• The request: Where a line contains the string "More", copy that line.
** START OF Input data **
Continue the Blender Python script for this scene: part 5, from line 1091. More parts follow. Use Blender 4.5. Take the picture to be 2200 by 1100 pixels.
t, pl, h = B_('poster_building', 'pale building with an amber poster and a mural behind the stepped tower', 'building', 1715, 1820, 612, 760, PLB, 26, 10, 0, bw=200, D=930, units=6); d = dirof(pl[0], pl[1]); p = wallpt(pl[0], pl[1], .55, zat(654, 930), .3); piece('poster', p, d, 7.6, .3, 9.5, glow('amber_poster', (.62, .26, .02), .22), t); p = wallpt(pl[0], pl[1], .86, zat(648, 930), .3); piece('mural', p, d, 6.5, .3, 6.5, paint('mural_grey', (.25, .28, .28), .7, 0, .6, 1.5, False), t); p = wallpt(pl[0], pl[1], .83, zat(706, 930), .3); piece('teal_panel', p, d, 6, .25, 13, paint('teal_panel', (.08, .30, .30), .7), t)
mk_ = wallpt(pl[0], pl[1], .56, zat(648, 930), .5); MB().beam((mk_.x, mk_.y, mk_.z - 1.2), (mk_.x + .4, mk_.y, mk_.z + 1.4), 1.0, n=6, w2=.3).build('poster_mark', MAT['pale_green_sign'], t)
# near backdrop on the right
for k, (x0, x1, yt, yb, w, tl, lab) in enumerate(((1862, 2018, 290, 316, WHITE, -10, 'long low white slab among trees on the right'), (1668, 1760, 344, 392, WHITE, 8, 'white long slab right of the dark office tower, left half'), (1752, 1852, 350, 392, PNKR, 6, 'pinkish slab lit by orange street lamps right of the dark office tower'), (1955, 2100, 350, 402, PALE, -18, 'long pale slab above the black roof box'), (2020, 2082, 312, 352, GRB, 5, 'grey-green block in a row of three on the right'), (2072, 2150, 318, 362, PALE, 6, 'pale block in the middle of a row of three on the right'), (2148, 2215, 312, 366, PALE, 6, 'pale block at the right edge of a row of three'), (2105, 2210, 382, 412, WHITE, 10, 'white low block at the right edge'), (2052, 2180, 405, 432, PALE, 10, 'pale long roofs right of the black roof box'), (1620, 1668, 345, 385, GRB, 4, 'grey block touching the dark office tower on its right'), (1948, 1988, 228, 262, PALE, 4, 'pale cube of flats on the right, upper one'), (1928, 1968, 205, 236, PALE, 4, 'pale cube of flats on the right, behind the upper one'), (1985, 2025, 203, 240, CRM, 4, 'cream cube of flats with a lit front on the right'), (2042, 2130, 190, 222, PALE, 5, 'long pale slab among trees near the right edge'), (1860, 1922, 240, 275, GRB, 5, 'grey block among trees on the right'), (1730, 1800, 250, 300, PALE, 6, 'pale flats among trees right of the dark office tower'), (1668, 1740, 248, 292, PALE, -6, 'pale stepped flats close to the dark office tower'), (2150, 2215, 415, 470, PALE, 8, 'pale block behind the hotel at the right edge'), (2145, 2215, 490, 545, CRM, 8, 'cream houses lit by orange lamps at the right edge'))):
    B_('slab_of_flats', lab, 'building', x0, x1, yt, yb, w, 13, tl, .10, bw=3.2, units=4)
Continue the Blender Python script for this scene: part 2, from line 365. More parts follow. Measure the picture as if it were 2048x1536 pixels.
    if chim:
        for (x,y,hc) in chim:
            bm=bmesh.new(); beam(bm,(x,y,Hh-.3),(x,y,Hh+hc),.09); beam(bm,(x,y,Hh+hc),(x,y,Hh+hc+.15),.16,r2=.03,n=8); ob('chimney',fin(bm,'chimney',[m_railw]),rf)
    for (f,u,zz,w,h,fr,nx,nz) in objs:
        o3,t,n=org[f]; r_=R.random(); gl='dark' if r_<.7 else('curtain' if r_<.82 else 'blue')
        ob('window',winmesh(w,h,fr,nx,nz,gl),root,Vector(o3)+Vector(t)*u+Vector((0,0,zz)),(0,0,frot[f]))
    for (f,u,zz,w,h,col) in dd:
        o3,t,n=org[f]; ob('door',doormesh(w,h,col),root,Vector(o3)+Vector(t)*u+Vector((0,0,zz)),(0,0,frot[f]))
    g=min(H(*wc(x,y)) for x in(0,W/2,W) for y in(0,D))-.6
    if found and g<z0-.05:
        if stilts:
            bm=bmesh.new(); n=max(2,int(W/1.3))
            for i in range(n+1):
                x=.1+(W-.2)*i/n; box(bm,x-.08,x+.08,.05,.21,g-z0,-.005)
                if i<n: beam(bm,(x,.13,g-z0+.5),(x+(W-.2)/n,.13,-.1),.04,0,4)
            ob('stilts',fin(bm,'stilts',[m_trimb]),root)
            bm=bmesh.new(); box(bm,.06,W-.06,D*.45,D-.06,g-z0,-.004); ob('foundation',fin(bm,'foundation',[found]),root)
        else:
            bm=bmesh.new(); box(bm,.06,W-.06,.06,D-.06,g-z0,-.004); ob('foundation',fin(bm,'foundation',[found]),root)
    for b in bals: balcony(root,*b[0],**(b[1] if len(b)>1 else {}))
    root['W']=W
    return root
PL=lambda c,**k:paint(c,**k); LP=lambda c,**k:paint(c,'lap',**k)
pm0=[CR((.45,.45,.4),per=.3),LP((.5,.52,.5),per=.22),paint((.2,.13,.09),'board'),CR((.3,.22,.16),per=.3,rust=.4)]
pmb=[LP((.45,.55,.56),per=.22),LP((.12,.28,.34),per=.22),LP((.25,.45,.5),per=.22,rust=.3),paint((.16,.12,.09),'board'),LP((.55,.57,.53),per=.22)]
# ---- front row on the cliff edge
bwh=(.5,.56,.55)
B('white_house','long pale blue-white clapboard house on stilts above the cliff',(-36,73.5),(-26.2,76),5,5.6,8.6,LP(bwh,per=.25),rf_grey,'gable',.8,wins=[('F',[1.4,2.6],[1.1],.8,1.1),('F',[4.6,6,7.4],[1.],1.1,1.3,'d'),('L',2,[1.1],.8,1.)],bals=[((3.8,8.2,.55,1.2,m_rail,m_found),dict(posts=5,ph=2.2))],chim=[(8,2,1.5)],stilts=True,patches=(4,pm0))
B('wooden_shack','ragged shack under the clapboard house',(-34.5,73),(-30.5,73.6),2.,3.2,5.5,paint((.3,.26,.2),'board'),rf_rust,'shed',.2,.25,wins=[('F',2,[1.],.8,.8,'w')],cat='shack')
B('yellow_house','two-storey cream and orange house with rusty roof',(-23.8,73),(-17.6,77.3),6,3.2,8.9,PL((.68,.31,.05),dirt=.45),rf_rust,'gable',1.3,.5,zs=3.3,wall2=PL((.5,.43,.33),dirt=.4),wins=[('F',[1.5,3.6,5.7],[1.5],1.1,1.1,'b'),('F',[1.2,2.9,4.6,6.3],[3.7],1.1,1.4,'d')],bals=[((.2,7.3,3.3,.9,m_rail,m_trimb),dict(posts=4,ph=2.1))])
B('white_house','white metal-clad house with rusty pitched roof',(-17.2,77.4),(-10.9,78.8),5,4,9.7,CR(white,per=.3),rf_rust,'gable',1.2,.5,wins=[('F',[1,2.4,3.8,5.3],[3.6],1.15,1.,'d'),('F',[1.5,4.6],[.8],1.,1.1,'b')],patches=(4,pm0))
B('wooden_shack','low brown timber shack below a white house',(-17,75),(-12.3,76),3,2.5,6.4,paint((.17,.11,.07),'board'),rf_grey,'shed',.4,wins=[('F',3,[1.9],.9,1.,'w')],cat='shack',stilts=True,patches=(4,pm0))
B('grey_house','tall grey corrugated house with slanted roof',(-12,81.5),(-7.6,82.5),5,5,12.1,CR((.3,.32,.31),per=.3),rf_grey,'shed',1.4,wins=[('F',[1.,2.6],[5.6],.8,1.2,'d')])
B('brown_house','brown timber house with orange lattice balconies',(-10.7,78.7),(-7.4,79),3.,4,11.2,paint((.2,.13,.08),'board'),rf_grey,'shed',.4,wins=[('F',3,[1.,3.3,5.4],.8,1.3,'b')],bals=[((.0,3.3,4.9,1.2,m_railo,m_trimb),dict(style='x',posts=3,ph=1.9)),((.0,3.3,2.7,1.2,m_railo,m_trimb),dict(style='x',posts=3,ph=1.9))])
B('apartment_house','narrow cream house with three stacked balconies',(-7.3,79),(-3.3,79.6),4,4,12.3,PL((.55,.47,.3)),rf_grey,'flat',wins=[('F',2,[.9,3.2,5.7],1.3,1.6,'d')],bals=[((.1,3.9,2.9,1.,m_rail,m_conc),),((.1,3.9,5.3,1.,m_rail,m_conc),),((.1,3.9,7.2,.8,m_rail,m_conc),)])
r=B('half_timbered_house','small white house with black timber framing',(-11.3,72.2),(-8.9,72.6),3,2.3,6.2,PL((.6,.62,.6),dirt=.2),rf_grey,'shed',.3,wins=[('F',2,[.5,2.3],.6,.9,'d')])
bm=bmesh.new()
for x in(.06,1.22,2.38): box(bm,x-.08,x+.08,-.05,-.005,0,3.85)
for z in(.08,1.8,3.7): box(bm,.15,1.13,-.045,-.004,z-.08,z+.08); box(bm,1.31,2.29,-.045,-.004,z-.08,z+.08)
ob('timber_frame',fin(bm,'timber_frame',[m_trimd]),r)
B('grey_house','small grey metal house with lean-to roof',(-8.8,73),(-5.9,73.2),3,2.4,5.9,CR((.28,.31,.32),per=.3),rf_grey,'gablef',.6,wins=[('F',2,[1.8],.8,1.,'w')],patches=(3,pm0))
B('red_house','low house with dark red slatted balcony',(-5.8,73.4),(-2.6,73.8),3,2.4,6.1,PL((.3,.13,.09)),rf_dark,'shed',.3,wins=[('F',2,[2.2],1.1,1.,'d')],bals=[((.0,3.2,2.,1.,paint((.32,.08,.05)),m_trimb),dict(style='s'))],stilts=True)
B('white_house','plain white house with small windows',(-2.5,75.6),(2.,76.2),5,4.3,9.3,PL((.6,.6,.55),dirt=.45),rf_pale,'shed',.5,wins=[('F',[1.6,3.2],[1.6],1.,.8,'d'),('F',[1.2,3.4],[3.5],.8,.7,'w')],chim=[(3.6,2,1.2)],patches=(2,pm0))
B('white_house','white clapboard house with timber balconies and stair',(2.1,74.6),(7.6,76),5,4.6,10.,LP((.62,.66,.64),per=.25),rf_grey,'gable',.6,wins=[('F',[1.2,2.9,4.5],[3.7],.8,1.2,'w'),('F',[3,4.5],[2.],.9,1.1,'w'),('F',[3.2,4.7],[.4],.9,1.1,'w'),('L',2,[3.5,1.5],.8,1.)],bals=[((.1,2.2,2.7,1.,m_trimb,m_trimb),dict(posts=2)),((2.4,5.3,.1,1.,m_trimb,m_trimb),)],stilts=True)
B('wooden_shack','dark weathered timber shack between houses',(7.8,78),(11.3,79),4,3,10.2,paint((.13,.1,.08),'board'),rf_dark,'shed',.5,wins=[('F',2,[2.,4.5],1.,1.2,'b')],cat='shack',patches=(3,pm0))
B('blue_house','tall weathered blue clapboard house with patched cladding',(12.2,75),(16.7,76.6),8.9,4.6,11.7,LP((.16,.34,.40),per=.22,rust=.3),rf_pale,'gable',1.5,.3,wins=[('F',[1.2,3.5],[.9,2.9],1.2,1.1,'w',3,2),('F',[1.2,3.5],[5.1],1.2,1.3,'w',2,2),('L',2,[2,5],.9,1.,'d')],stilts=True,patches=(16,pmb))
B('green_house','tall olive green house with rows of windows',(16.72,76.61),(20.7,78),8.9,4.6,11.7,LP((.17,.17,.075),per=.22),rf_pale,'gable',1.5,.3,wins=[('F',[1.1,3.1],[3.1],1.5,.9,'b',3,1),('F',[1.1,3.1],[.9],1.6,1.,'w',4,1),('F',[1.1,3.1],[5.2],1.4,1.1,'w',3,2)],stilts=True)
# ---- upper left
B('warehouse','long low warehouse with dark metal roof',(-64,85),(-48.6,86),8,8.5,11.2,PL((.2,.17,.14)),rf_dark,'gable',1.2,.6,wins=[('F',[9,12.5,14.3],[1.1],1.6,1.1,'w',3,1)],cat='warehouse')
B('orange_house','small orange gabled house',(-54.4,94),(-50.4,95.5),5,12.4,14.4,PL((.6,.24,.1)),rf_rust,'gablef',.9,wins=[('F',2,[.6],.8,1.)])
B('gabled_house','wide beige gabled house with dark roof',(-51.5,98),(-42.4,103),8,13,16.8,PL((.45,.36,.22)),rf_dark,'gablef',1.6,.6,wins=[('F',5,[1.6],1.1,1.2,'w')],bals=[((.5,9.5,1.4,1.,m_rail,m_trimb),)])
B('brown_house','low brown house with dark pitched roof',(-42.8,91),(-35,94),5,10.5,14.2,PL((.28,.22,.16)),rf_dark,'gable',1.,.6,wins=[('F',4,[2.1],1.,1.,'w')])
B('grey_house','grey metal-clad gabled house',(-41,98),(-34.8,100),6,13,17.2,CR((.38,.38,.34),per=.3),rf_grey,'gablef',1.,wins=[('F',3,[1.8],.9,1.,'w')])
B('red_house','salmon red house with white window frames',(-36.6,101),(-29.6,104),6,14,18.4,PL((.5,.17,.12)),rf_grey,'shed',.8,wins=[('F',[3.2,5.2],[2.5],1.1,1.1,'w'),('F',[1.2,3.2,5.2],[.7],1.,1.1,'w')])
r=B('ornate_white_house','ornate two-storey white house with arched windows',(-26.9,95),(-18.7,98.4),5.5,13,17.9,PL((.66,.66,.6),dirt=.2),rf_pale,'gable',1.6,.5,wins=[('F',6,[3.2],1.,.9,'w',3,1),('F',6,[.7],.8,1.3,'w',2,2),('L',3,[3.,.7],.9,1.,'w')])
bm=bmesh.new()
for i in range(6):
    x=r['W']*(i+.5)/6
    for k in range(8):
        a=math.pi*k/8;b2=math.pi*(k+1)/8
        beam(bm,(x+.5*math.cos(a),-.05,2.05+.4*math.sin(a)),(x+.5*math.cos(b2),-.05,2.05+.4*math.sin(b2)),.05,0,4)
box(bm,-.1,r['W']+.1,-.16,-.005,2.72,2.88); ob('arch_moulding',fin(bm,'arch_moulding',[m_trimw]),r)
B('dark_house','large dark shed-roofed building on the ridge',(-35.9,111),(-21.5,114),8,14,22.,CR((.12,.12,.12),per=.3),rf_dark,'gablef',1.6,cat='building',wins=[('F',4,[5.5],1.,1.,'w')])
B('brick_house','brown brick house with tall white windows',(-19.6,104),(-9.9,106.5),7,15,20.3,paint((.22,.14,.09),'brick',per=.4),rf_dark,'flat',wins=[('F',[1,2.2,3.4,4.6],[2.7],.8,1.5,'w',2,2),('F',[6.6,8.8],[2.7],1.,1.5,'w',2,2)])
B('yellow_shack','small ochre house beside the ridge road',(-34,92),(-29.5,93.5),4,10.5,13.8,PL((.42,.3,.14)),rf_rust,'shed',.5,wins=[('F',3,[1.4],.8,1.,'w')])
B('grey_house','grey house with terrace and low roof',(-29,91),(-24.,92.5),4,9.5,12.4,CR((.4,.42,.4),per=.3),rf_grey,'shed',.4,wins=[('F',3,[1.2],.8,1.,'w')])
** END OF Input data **
• Response to the task:
Continue the Blender Python script for this scene: part 5, from line 1091. More parts follow. Use Blender 4.5. Take the picture to be 2200 by 1100 pixels.
Continue the Blender Python script for this scene: part 2, from line 365. More parts follow. Measure the picture as if it were 2048x1536 pixels.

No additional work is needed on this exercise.